Anonymous More than 1 year ago
Anonymous More than 1 year ago
In this book Burr juxtaposes the development of two scents - one in Grasse, France for the couture house Hermes, and the other in New York, instigated by Sarah Jessica Parker, who is working with Coty. His French protagonist is a 3rd or 4th generation perfumer; his American, a famous actress who wants to develop a product she likes, similar to one she blends for her own use, to share with her public. In each case, the approach to product development is similar; someone has an idea and enlists the help of professionals to develop it - and Burr is involved at every turn, from a trip down the Nile with a battalion of photographers, to a walk in the rain in NYC with a famous actress. From the chemicals which are blended to create a perfume to the packaging and marketing of the final products, Burr captures the romance, mystery and mundane business of the perfume industry. (Sorry, I know that sounds like a book blurb, but its true!) I enjoy reading Burr's writing; he can turn a clever phrase, then give a good basic explanation of the problems of using 'natural' or 'organic' molecules in making products. There is a small section in this book where he delightfully reviews a list of popular scents; he is especially arch about the 'masculine' scents which are a blend of pine sol and diesel fuel. This a very funny section which made me stop at a perfume counter and smell for myself. If you are not cognizant of this industry, this book will be a perfect introduction to it; there is far more to it than I ever thought, and these pages are populated by some very interesting personalities. (I am not a television watcher, so have only seen Ms. Parker in a few of the movies she has made; Burr shows her to possess a lively intelligence and a quick wit.) Burr's writing seems informal and occasionally flip, but he obviously knows his science, which is the necessary background to explain the complex chemistry of the scent industry. Burr has recently published his first novel, which was a name dropping story of literature and the Hollywood Hills. It was a fun read.

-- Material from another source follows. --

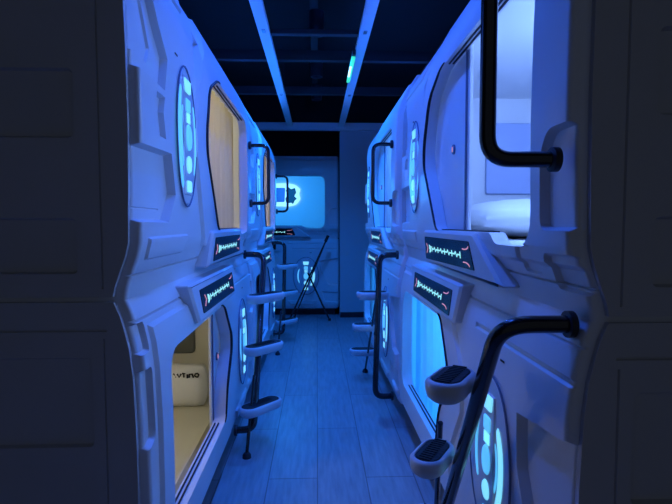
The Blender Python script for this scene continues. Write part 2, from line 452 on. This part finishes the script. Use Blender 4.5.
    raised('light_segment', rounded([(uc - .026, vc + .085), (uc + .026, vc + .085), (uc + .026, vc + .130), (uc - .026, vc + .130)], .008, 2), M['cyan'], .02, .028)
    raised('light_segment', ell(.032, .045, 20, uc, vc - .002), M['cyan'], .02, .031, .006)
    raised('light_segment', ell(.028, .030, 18, uc, vc - .095), M['cyan_hi'], .02, .030, .006)
    raised('light_segment', rounded([(uc - .030, vc - .190), (uc + .030, vc - .190), (uc + .026, vc - .150), (uc - .026, vc - .150)], .008, 2), M['cyan_hi'], .02, .029)
    def arc(r0, r1, a0, a1, n=14):
        o_, i_ = [], []
        for k in range(n + 1):
            a = R(a0 + (a1 - a0) * k / n); t = math.sin(PI * k / n) ** .5
            rm = (r0 + r1) / 2; rw = (r1 - r0) / 2 * (0.35 + 0.65 * t)
            o_.append((uc + sg * (rm + rw) * math.cos(a), vc + (rm + rw) * hh_ / hw * math.sin(a)))
            i_.append((uc + sg * (rm - rw) * math.cos(a), vc + (rm - rw) * hh_ / hw * math.sin(a)))
        return o_ + i_[::-1]
    raised('light_crescent', arc(.090, .122, -55, 48), M['cyan_hi'] if not up else M['cyan'], .010, .020)
    raised('inner_light_arc', arc(.068, .080, -50, 42), M['cyan'], .010, .018, .003)
    raised('side_light_bar', arc(-.122, -.100, -38, 38) if False else [(2 * uc - u, v) for u, v in arc(.098, .116, -36, 36)], M['cyan'], .010, .018)
    # heat-sink comb between the segments
    bm = bmesh.new()
    for k in range(7):
        z = vc + .048 + k * .005
        add_box(bm, (fp(0, z) + .011, uc - .022, z - B), (fp(0, z) + .016, uc + .022, z - B + .0022))
    obj('vent_comb', bm, M['cyan_hi'], panel)
    # plinth
    if not up:
        box('plinth', (-DEP + .05, .03, 0), (-.13, L - .03, .10), M['dark'], root)
    # small rivets and slot on the shell
    bm = bmesh.new()
    add_box(bm, (prof(P, 1.76 if up else .78) - .002, .34 if up else 1.70, (1.80 if up else .86) - B), (prof(P, 1.8 if up else .86) + .001, .37 if up else 1.73, (1.803 if up else .863) - B + .003))
    obj('vent_slot', bm, M['gasket'], root)
    # curtain rail inside
    bm = bmesh.new(); zz = (1.94 if up else .90) - B
    add_tube(bm, [(-.064, .06, zz), (-.064, L - .06, zz)], .005, 8); obj('curtain_rail', bm, M['chrome'], root, 60)
    # ceiling lamp inside
    zt = (d - B)
    uu = 1.4 if up else .7
    lp = box('cabin_lamp', (-.72, uu - .10, zt - .03), (-.52, uu + .10, zt - .002), M['shell'], root, .006)
    return root

def add_door(root, kind, du=0):
    up = kind == 'upper'; B = 1.05 if up else 0
    if up: lo, hi = (-.049, .70, 1.19 - B), (-.036, 1.24, 1.92 - B)
    else: lo, hi = (-.049, 1.00, .29 - B), (-.036, 1.26, .885 - B)
    d = box('sliding_door', lo, hi, M['shell'], root, .004)
    e = 1.23 if up else 1.035
    bm = bmesh.new(); add_box(bm, (-.037, e - .022, lo[2] + .02), (-.030, e - .012, hi[2] - .02)); obj('door_edge_strip', bm, M['bezel_dark'], d)
    uc, vc = (1.04, 1.555 - B) if up else (1.12, .60)
    bm = bmesh.new()
    add_tube(bm, [(-.037, uc, vc), (-.030, uc, vc), (-.029, uc, vc)], [.020, .020, .015], 20)
    lk = obj('door_lock', bm, M['bezel_dark'], d, 40)
    bm = bmesh.new(); add_box(bm, (-.0295, uc - .004, vc - .010), (-.026, uc + .004, vc + .010), .001); obj('lock_turn', bm, M['mark_red'], lk)
    return d

# ------------------------------------------------------------------ the setting
def struct(name, lo, hi, m):
    o = box(name, lo, hi, m); o['kind'] = 'structure'; return o
struct('floor', (-1.8, -.6, -.06), (1.9, 8.2, 0), M['floor'])
struct('ceiling', (-1.8, -.6, 2.95), (1.9, 8.2, 3.05), M['ceiling'])
struct('wall_left', (-1.9, -.6, 0), (-1.8, 8.2, 2.95), M['wall_dark'])
struct('wall_right', (1.9, -.6, 0), (2.0, 8.2, 2.95), M['wall_dark'])
struct('wall_far', (-1.8, 8.2, 0), (1.9, 8.3, 2.95), M['wall_dark'])
struct('wall_partition', (.306, 6.65, 0), (1.9, 6.80, 2.47), M['wall'])
struct('trim_1', (-1.8, 6.55, 2.47), (1.9, 6.65, 2.56), M['track'])
o = struct('trim_2', (-1.8, 6.56, 2.56), (1.9, 6.60, 2.95), M['ceiling'])
struct('baseboard_right', (.306, 6.635, 0), (1.9, 6.65, .07), M['dark'])

# hanging white channels
def channel(x, label):
    t = empty('ceiling_channel', (x, 0, 2.50)); tag(t, label, 'ceiling channel', 'white channels under the black ceiling')
    bm = bmesh.new(); add_box(bm, (-.036, .2, 0), (.036, 6.55, .035), .004)
    obj('channel', bm, M['track'], t, 40)
    for y in (1.0, 3.2, 5.4):
        bm = bmesh.new(); add_tube(bm, [(0, y, .03), (0, y, .45)], .004, 6); obj('hanger_rod', bm, M['beam'], t)
    for y in (3.3, 4.9):
        bm = bmesh.new(); add_box(bm, (-.012, y, -.006), (.012, y + .05, 0), .001); obj('joint_clip', bm, M['chrome'], t)
    return t
channel(-.343, 'long blue-lit ceiling channel on the left, above the capsule with the tan curtain')
channel(.318, 'long blue-lit ceiling channel on the right, the one with the green lamp beside it')
for k, (y, z, lab) in enumerate(((3.42, 2.51, 'nearest dark cross bar spanning the two ceiling channels'), (4.3, 2.62, 'faint middle dark cross bar above the two ceiling channels'), (5.4, 2.62, 'dark cross bar nearest the far wall under the black ceiling'))):
    bm = bmesh.new()
    if k == 0: add_box(bm, (-.305, y - .025, z), (.28, y + .025, z + .03), .003)
    else: add_box(bm, (-1.8, y - .03, z), (1.9, y + .03, z + .08), .003)
    tag(obj('ceiling_crossbar', bm, M['beam'], None, 40), lab, 'ceiling bar', 'dark bars across the ceiling')
for k, x in enumerate((-1.1, -.02, 1.2)):
    bm = bmesh.new(); add_box(bm, (x - .03, .2, 2.86), (x + .03, 6.5, 2.95), .003)
    tag(obj('ceiling_joist', bm, M['beam'], None, 40), ('black joist on the ceiling above the left capsule row', 'black joist running down the middle of the ceiling', 'black joist on the ceiling above the right capsule row')[k], 'ceiling joist', 'black joists along the ceiling')
# housings for the added spots
for k, (y, e) in enumerate(ADDED_SPOTS):
    t = empty('added_spotlight', (0, y, 2.86)); tag(t, ('added black ceiling spotlight can nearest the viewer, above the first capsules', 'added black ceiling spotlight can second from the viewer', 'added black ceiling spotlight can in the middle of the row', 'added black ceiling spotlight can fourth from the viewer', 'added black ceiling spotlight can nearest the capsule at the end')[k], 'spotlight', 'added black spotlight cans along the ceiling')
    bm = bmesh.new(); n = 20
    prof_ = [(.0, 0), (.06, 0), (.06, -.17), (.052, -.17), (.052, -.03), (0, -.03)]
    rings = [[bm.verts.new((r * math.cos(2 * PI * j / n), r * math.sin(2 * PI * j / n), z)) for j in range(n)] for r, z in prof_[1:5]]
    for a, b in zip(rings, rings[1:]):
        for j in range(n): bm.faces.new((a[j], a[(j + 1) % n], b[(j + 1) % n], b[j]))
    bm.faces.new(rings[0]); bm.faces.new(rings[-1])
    obj('housing', bm, M['dark'], t, 40)
# blue rope lights added on the capsule roofs to brighten the channels, out of the viewer's sight
for x, y0, y1, lab in ((-.72, 1.4, 5.3, 'added blue rope light, unseen on the roofs of the left capsules'), (.80, 1.2, 5.1, 'added blue rope light, unseen on the roofs of the right capsules')):
    bm = bmesh.new(); add_tube(bm, [(x, y0, 2.183), (x, y1, 2.183)], .011, 8)
    tag(obj('added_rope_light', bm, M['rope'], None, 60), lab, 'added rope light')
# green lamp on the right channel
t = empty('emergency_light', (.270, 3.98, 2.47)); tag(t, 'small glowing green and white emergency lamp beside the right ceiling channel', 'light')
box('lamp_body', (-.012, -.33, -.004), (.012, .37, .03), M['dark'], t, .003)
box('lamp_lens', (-.016, -.28, -.020), (.012, .34, -.003), M['green'], t, .004)
box('lamp_tube', (-.018, -.10, -.026), (-.002, .16, -.019), M['white_lamp'], t, .003)

# ------------------------------------------------------------------ capsules
XL, YL, XR, YR = -.460, 1.33, .527, 1.01
protoU = empty('sleeping_capsule', (XL, YL, 1.05)); make_shell('upper', protoU)
protoL = empty('sleeping_capsule', (XL, YL, 0)); make_shell('lower', protoL)
GU, GL = 'upper white sleeping capsules', 'lower white sleeping capsules'
tag(protoU, 'nearest upper left white sleeping capsule with a tan curtain in its opening', 'sleeping capsule', GU)
tag(protoL, 'nearest lower left white sleeping capsule, open, with a cream lit bed inside', 'sleeping capsule', GL)
def place(proto, loc, rz, label, grp, skip):
    c = copy_tree(proto, None, skip); c.location = loc; c.rotation_euler = (0, 0, rz); tag(c, label, 'sleeping capsule', grp); return c
G = .003
lu2 = place(protoU, (XL, YL + L + .03, 1.05), 0, 'second upper left sleeping capsule, beyond the first ladder on the left', GU, ())
ll2 = place(protoL, (XL, YL + L + .03, 0), 0, 'second lower left sleeping capsule, behind the first left ladder steps', GL, ())
ru1 = place(protoU, (XR, YR + L, 1.05), PI, 'nearest upper right sleeping capsule with a bright open doorway and lilac bed cabin', GU, ())
rl1 = place(protoL, (XR, YR + L, 0), PI, 'nearest lower right sleeping capsule with a glowing cyan curtain', GL, ())
ru2 = place(protoU, (XR - .022, YR + 2 * L + .03, 1.05), PI, 'second upper right sleeping capsule, behind the far thin grab handle', GU, ())
rl2 = place(protoL, (XR - .022, YR + 2 * L + .03, 0), PI, 'second lower right sleeping capsule, behind the far right ladder', GL, ())
eu = place(protoU, (-1.80, 6.75, 1.05), -PI / 2, 'upper sleeping capsule across the corridor end with a cyan-lit window and screen inside', GU, ())
el = place(protoL, (-1.80, 6.75, 0), -PI / 2, 'lower sleeping capsule across the corridor end, behind the black folding stand', GL, ())
PODS = dict(lu1=protoU, ll1=protoL, lu2=lu2, ll2=ll2, ru1=ru1, rl1=rl1, ru2=ru2, rl2=rl2, eu=eu, el=el)
for o in (ru1, lu2, ru2): add_door(o, 'upper')
for o in (protoL, ll2, rl2, el): add_door(o, 'lower')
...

Anonymous More than 1 year ago
I heard this gentleman speak at a Times Talk in the NYTimes building. He's the paper's scent critic and he seemed to know a lot about the fragrance industry and art history. So, I bought this one book of his. Well, I thought I would learn a little about how the fragrance industry works. Wow! I got a thorough understanding while being intrigued and entertained. He's very easy to read, a great story teller and a real smartie. The book has inspired a desire to learn more about perfume, history, and beauty marketing. I can't wait to read the Emperor of Scent, his other book on these subjects.
Guest More than 1 year ago
This was a most interesting book. I have always loved perfume and learning about the industry itself was facsinating. Mr. Burr knows what he is talking about from every angle and gives ample descriptions of formulas, ingredients, marketing ploys and bottle designs. It was interesting to note that so many of the 'designer scents' that carry the names of famous people don't even have their personal input! Marketing executives and lawyers take care of everything for them and Americans just buy the name brand of whomever they like as a celebrity. So sad...give me real French perfume anyday!! Please pass the Chanel#5 my way.
Anonymous More than 1 year ago
Honestly, to credit one of the least creative categories of consumer products categories with this much mystique is another example of yet another industry's delight in mutual masturbation. Celebrity scents - who cares? The lackluster divas who create simplistic, one-trick-pony ads- who cares? This book, this industry, this author - they all stink.